Source data
= = = =

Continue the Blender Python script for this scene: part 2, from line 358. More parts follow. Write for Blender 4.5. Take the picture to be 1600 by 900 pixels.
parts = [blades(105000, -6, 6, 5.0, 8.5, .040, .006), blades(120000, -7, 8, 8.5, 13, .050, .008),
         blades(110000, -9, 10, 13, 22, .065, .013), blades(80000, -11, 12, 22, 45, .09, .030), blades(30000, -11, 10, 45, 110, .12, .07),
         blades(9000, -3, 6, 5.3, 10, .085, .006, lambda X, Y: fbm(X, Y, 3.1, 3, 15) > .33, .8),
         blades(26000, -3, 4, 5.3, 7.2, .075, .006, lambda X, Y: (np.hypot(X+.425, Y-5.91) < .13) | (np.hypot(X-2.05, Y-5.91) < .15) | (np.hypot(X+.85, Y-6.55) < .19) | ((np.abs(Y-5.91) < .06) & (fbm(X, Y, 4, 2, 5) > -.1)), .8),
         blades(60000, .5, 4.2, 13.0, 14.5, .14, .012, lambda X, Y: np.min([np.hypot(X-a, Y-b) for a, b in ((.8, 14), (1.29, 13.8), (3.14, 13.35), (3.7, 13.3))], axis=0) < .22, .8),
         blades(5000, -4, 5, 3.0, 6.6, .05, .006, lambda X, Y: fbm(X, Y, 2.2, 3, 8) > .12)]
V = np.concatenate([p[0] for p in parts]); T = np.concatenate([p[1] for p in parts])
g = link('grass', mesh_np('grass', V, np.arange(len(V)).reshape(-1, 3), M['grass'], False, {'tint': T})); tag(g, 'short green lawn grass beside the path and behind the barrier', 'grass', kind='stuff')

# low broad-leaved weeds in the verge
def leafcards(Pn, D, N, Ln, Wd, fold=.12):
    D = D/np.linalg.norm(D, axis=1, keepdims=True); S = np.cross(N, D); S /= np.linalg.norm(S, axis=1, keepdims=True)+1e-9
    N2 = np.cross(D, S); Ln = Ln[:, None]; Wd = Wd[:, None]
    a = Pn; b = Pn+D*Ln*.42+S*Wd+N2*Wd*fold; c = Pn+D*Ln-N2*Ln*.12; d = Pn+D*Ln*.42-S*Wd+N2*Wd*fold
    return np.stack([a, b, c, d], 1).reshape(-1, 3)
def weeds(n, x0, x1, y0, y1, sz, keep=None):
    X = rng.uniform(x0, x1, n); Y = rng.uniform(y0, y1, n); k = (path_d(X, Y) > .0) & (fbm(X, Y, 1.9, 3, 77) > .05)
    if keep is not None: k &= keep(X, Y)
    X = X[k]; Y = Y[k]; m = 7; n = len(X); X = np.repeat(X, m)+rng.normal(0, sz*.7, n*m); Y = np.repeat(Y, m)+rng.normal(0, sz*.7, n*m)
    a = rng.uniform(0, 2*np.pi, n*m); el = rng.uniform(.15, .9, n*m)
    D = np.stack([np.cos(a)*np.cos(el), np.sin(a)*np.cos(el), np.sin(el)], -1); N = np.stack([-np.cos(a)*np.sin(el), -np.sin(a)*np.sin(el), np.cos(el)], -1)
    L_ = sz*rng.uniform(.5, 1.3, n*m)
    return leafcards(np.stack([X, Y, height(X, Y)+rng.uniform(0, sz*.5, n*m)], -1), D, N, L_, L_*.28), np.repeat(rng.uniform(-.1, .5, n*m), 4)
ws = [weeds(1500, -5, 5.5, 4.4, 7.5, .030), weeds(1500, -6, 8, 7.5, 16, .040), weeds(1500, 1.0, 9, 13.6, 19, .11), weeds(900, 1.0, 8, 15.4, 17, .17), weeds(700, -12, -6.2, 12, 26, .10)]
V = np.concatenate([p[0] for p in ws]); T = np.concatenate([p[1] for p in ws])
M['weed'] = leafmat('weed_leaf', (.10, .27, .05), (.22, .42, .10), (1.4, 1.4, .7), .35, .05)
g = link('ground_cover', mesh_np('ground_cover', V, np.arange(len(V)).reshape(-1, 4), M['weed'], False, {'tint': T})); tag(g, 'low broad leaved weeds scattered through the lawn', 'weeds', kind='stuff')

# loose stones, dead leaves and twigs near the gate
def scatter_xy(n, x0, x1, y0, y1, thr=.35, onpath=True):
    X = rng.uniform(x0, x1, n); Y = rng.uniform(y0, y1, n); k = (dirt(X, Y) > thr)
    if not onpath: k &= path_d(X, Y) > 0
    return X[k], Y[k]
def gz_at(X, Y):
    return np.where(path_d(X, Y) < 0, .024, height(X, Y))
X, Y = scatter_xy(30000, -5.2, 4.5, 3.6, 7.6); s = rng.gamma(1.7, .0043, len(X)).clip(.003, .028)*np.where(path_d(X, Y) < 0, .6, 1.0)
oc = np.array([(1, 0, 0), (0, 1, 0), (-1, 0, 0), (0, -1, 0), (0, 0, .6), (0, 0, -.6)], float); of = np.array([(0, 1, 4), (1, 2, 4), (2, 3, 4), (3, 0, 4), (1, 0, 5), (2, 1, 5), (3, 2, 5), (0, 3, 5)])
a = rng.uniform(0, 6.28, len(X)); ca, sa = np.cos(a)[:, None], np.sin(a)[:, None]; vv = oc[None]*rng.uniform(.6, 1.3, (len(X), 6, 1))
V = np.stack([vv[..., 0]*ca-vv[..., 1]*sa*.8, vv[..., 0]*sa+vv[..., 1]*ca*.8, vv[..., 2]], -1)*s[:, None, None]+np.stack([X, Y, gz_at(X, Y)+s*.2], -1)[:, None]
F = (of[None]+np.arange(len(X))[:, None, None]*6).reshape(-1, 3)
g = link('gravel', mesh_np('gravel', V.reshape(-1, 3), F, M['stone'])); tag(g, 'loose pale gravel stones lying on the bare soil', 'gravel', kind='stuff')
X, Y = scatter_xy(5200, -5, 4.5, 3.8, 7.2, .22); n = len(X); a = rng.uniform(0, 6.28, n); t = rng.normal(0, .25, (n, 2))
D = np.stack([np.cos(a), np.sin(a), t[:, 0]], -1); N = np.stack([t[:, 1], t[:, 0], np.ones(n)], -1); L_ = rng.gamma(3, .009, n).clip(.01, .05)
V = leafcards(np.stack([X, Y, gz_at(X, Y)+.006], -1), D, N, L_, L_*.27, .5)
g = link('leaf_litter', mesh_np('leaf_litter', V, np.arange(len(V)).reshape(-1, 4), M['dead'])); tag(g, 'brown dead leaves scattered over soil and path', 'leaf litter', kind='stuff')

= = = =

What to produce
Please set down the whole listing above without altering a single line.

Task output
Continue the Blender Python script for this scene: part 2, from line 358. More parts follow. Write for Blender 4.5. Take the picture to be 1600 by 900 pixels.
parts = [blades(105000, -6, 6, 5.0, 8.5, .040, .006), blades(120000, -7, 8, 8.5, 13, .050, .008),
         blades(110000, -9, 10, 13, 22, .065, .013), blades(80000, -11, 12, 22, 45, .09, .030), blades(30000, -11, 10, 45, 110, .12, .07),
         blades(9000, -3, 6, 5.3, 10, .085, .006, lambda X, Y: fbm(X, Y, 3.1, 3, 15) > .33, .8),
         blades(26000, -3, 4, 5.3, 7.2, .075, .006, lambda X, Y: (np.hypot(X+.425, Y-5.91) < .13) | (np.hypot(X-2.05, Y-5.91) < .15) | (np.hypot(X+.85, Y-6.55) < .19) | ((np.abs(Y-5.91) < .06) & (fbm(X, Y, 4, 2, 5) > -.1)), .8),
         blades(60000, .5, 4.2, 13.0, 14.5, .14, .012, lambda X, Y: np.min([np.hypot(X-a, Y-b) for a, b in ((.8, 14), (1.29, 13.8), (3.14, 13.35), (3.7, 13.3))], axis=0) < .22, .8),
         blades(5000, -4, 5, 3.0, 6.6, .05, .006, lambda X, Y: fbm(X, Y, 2.2, 3, 8) > .12)]
V = np.concatenate([p[0] for p in parts]); T = np.concatenate([p[1] for p in parts])
g = link('grass', mesh_np('grass', V, np.arange(len(V)).reshape(-1, 3), M['grass'], False, {'tint': T})); tag(g, 'short green lawn grass beside the path and behind the barrier', 'grass', kind='stuff')

# low broad-leaved weeds in the verge
def leafcards(Pn, D, N, Ln, Wd, fold=.12):
    D = D/np.linalg.norm(D, axis=1, keepdims=True); S = np.cross(N, D); S /= np.linalg.norm(S, axis=1, keepdims=True)+1e-9
    N2 = np.cross(D, S); Ln = Ln[:, None]; Wd = Wd[:, None]
    a = Pn; b = Pn+D*Ln*.42+S*Wd+N2*Wd*fold; c = Pn+D*Ln-N2*Ln*.12; d = Pn+D*Ln*.42-S*Wd+N2*Wd*fold
    return np.stack([a, b, c, d], 1).reshape(-1, 3)
def weeds(n, x0, x1, y0, y1, sz, keep=None):
    X = rng.uniform(x0, x1, n); Y = rng.uniform(y0, y1, n); k = (path_d(X, Y) > .0) & (fbm(X, Y, 1.9, 3, 77) > .05)
    if keep is not None: k &= keep(X, Y)
    X = X[k]; Y = Y[k]; m = 7; n = len(X); X = np.repeat(X, m)+rng.normal(0, sz*.7, n*m); Y = np.repeat(Y, m)+rng.normal(0, sz*.7, n*m)
    a = rng.uniform(0, 2*np.pi, n*m); el = rng.uniform(.15, .9, n*m)
    D = np.stack([np.cos(a)*np.cos(el), np.sin(a)*np.cos(el), np.sin(el)], -1); N = np.stack([-np.cos(a)*np.sin(el), -np.sin(a)*np.sin(el), np.cos(el)], -1)
    L_ = sz*rng.uniform(.5, 1.3, n*m)
    return leafcards(np.stack([X, Y, height(X, Y)+rng.uniform(0, sz*.5, n*m)], -1), D, N, L_, L_*.28), np.repeat(rng.uniform(-.1, .5, n*m), 4)
ws = [weeds(1500, -5, 5.5, 4.4, 7.5, .030), weeds(1500, -6, 8, 7.5, 16, .040), weeds(1500, 1.0, 9, 13.6, 19, .11), weeds(900, 1.0, 8, 15.4, 17, .17), weeds(700, -12, -6.2, 12, 26, .10)]
V = np.concatenate([p[0] for p in ws]); T = np.concatenate([p[1] for p in ws])
M['weed'] = leafmat('weed_leaf', (.10, .27, .05), (.22, .42, .10), (1.4, 1.4, .7), .35, .05)
g = link('ground_cover', mesh_np('ground_cover', V, np.arange(len(V)).reshape(-1, 4), M['weed'], False, {'tint': T})); tag(g, 'low broad leaved weeds scattered through the lawn', 'weeds', kind='stuff')

# loose stones, dead leaves and twigs near the gate
def scatter_xy(n, x0, x1, y0, y1, thr=.35, onpath=True):
    X = rng.uniform(x0, x1, n); Y = rng.uniform(y0, y1, n); k = (dirt(X, Y) > thr)
    if not onpath: k &= path_d(X, Y) > 0
    return X[k], Y[k]
def gz_at(X, Y):
    return np.where(path_d(X, Y) < 0, .024, height(X, Y))
X, Y = scatter_xy(30000, -5.2, 4.5, 3.6, 7.6); s = rng.gamma(1.7, .0043, len(X)).clip(.003, .028)*np.where(path_d(X, Y) < 0, .6, 1.0)
oc = np.array([(1, 0, 0), (0, 1, 0), (-1, 0, 0), (0, -1, 0), (0, 0, .6), (0, 0, -.6)], float); of = np.array([(0, 1, 4), (1, 2, 4), (2, 3, 4), (3, 0, 4), (1, 0, 5), (2, 1, 5), (3, 2, 5), (0, 3, 5)])
a = rng.uniform(0, 6.28, len(X)); ca, sa = np.cos(a)[:, None], np.sin(a)[:, None]; vv = oc[None]*rng.uniform(.6, 1.3, (len(X), 6, 1))
V = np.stack([vv[..., 0]*ca-vv[..., 1]*sa*.8, vv[..., 0]*sa+vv[..., 1]*ca*.8, vv[..., 2]], -1)*s[:, None, None]+np.stack([X, Y, gz_at(X, Y)+s*.2], -1)[:, None]
F = (of[None]+np.arange(len(X))[:, None, None]*6).reshape(-1, 3)
g = link('gravel', mesh_np('gravel', V.reshape(-1, 3), F, M['stone'])); tag(g, 'loose pale gravel stones lying on the bare soil', 'gravel', kind='stuff')
X, Y = scatter_xy(5200, -5, 4.5, 3.8, 7.2, .22); n = len(X); a = rng.uniform(0, 6.28, n); t = rng.normal(0, .25, (n, 2))
D = np.stack([np.cos(a), np.sin(a), t[:, 0]], -1); N = np.stack([t[:, 1], t[:, 0], np.ones(n)], -1); L_ = rng.gamma(3, .009, n).clip(.01, .05)
V = leafcards(np.stack([X, Y, gz_at(X, Y)+.006], -1), D, N, L_, L_*.27, .5)
g = link('leaf_litter', mesh_np('leaf_litter', V, np.arange(len(V)).reshape(-1, 4), M['dead'])); tag(g, 'brown dead leaves scattered over soil and path', 'leaf litter', kind='stuff')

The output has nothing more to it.